(Scene modeling code data)

-- Start --

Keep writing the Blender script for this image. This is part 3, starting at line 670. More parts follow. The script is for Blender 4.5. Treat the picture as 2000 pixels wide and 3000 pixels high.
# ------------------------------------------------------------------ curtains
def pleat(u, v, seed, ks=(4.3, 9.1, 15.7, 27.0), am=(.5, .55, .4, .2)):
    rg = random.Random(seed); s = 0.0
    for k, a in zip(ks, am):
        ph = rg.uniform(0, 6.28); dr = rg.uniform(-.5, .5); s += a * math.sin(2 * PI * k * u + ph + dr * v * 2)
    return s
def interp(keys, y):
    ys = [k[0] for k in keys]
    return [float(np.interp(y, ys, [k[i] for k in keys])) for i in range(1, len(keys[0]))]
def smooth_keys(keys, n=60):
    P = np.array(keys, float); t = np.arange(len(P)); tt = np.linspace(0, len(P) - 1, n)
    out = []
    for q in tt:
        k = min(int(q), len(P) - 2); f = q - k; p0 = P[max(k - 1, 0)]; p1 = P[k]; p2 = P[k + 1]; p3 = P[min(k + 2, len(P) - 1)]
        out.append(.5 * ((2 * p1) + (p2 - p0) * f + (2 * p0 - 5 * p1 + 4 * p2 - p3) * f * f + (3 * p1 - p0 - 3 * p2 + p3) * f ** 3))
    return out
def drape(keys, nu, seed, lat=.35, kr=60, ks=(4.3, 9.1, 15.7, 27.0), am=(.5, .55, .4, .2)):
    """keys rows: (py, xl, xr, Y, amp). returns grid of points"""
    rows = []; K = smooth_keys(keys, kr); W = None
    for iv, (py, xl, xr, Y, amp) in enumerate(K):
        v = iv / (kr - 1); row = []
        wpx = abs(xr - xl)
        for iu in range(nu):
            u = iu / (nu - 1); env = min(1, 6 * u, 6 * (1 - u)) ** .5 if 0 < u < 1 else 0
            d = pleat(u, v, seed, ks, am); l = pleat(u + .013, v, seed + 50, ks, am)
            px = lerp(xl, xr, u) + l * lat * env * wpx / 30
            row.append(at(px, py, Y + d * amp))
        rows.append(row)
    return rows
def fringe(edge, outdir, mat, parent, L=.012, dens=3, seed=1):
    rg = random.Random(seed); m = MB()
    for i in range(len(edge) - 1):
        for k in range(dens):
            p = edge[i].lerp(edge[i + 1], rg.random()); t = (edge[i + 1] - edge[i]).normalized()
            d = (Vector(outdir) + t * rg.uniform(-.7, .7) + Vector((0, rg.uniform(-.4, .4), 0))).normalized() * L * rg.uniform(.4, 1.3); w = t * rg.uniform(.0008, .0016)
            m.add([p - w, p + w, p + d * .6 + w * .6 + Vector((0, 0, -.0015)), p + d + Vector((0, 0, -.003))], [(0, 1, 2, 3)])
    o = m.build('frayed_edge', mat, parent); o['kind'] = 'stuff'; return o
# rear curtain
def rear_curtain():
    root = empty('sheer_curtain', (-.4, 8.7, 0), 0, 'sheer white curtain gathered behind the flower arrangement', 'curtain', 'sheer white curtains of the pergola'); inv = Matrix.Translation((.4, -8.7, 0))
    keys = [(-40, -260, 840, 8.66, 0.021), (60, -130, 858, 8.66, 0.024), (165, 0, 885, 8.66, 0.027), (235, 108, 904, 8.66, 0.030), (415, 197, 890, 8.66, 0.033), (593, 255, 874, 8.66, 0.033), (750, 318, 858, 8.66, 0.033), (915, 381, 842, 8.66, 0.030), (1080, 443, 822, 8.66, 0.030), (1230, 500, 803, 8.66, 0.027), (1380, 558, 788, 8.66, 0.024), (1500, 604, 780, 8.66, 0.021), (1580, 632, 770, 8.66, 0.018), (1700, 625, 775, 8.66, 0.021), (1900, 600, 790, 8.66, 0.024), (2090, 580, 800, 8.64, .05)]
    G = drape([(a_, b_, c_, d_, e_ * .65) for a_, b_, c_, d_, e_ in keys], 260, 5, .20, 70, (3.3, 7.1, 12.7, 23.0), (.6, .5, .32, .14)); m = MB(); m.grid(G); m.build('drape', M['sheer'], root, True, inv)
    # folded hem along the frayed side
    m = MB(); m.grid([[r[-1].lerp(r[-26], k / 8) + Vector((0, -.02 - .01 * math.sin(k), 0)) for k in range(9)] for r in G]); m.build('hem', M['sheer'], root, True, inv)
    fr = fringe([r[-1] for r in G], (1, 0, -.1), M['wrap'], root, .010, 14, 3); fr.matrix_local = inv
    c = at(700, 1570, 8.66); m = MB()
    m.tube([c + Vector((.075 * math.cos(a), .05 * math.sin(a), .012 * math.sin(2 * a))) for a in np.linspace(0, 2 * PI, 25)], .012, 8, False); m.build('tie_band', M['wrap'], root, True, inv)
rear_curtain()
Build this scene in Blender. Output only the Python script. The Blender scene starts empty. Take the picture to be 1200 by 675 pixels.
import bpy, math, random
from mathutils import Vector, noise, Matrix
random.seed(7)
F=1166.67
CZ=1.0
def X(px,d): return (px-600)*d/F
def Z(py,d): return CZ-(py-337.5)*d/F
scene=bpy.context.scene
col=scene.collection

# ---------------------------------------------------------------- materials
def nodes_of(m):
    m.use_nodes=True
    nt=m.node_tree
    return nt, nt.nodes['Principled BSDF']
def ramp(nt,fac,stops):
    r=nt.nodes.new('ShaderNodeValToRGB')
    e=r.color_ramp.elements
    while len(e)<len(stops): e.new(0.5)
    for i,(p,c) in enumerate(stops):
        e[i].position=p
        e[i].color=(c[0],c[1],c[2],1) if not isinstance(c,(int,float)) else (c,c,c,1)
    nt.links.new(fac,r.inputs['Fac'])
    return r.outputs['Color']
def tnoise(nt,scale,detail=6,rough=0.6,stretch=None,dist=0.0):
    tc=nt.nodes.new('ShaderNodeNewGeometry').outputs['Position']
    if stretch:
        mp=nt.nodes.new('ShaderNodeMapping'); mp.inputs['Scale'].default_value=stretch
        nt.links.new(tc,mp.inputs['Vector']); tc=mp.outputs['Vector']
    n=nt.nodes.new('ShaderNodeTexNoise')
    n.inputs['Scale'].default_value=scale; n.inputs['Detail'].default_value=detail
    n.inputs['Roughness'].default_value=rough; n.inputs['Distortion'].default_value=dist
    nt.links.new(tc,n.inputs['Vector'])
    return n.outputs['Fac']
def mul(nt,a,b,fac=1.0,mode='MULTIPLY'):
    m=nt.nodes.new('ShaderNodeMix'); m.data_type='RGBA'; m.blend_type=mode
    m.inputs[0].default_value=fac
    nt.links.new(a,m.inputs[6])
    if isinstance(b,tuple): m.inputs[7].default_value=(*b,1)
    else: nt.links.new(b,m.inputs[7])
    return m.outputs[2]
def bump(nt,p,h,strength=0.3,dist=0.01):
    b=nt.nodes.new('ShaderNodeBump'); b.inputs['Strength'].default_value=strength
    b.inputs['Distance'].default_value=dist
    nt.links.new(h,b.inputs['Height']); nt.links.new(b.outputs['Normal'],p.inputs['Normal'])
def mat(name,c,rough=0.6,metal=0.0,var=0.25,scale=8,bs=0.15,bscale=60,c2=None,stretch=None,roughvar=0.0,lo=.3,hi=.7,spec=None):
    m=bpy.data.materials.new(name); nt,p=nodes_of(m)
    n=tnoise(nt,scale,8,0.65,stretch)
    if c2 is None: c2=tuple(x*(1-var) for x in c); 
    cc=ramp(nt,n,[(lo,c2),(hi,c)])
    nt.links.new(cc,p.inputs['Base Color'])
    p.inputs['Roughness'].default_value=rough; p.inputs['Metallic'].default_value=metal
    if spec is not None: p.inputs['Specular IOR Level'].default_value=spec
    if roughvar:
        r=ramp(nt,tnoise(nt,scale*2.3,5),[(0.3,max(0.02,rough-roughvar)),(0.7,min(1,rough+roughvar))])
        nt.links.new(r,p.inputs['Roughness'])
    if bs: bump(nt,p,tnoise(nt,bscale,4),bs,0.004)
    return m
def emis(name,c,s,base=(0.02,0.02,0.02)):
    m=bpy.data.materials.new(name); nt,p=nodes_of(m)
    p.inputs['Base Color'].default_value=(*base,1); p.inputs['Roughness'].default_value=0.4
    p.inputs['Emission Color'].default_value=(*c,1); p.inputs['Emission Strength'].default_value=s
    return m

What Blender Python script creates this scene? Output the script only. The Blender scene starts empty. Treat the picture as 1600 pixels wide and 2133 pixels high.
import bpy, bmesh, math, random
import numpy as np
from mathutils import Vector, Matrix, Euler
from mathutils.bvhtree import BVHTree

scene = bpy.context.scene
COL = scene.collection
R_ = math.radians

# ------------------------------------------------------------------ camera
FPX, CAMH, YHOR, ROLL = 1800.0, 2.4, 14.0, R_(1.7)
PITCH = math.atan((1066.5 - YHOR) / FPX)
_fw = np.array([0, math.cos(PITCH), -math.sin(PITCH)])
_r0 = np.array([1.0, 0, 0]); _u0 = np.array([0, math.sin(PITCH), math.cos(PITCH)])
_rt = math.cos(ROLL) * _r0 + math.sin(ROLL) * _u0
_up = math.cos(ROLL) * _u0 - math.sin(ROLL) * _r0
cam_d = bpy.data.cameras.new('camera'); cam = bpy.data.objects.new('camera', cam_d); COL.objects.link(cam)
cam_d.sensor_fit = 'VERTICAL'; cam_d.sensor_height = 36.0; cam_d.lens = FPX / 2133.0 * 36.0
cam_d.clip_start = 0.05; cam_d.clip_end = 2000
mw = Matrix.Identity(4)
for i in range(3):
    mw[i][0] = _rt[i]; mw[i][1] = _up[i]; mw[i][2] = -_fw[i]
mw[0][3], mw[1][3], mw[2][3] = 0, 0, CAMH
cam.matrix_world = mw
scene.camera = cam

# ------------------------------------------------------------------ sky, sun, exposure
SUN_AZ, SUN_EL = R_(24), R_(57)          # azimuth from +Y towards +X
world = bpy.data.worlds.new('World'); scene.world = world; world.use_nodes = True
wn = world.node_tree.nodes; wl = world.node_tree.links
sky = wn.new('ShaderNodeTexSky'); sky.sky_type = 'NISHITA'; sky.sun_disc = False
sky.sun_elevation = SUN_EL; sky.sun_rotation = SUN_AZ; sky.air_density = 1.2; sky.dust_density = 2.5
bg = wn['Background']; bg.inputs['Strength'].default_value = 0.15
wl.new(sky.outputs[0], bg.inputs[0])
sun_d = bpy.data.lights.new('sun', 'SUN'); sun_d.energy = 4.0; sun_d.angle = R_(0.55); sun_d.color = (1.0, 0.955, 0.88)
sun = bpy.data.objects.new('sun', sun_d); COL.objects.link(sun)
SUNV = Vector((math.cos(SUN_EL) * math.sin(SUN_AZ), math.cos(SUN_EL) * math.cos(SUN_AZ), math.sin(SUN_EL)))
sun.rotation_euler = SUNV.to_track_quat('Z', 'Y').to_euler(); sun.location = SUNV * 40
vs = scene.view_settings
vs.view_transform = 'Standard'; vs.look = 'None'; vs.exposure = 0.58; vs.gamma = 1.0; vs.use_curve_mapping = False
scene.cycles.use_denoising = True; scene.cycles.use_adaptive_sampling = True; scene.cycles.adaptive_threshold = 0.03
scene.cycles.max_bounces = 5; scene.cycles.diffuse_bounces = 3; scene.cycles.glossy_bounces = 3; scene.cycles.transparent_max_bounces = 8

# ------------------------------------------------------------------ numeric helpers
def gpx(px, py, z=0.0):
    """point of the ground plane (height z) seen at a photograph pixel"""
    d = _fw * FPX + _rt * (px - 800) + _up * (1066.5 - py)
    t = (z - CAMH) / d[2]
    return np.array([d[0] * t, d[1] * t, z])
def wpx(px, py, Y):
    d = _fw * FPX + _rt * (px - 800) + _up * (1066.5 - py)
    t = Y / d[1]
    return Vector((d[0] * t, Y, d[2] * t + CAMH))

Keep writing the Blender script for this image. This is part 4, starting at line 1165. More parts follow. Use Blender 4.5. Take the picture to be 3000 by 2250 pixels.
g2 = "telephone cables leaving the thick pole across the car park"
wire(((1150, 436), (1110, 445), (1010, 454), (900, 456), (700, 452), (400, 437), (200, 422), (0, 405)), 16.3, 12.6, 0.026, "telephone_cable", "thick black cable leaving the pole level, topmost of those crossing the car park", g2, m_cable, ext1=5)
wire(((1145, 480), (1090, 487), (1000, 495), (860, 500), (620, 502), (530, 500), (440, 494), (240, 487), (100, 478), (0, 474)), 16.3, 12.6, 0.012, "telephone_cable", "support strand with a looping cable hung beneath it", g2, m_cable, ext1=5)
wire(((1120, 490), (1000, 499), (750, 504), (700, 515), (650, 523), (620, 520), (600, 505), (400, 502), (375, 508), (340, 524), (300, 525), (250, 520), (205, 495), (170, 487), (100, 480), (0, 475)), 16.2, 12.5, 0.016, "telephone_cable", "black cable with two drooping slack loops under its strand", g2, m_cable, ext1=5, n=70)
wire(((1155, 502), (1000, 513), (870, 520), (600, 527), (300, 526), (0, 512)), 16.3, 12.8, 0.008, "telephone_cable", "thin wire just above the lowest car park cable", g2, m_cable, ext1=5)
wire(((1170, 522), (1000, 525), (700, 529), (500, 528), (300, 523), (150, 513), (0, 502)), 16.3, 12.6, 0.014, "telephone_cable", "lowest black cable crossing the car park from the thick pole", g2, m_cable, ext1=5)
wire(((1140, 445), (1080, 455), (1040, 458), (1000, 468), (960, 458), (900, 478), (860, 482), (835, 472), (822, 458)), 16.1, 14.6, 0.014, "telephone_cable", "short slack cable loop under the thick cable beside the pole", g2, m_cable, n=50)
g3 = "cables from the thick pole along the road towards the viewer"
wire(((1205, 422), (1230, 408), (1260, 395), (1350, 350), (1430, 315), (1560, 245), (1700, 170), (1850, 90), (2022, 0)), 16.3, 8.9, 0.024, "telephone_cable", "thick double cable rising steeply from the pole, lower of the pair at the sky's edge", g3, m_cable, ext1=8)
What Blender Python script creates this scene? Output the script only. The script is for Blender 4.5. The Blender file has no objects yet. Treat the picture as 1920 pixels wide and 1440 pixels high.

-- End --

Only the lines from the one containing "2133 pixels high." through the one containing "from mathutils.bvhtree import BVHTree" are to be reproduced, exactly as they appear.

▸ **PROBLEM SOLUTION**
What Blender Python script creates this scene? Output the script only. The Blender scene starts empty. Treat the picture as 1600 pixels wide and 2133 pixels high.
import bpy, bmesh, math, random
import numpy as np
from mathutils import Vector, Matrix, Euler
from mathutils.bvhtree import BVHTree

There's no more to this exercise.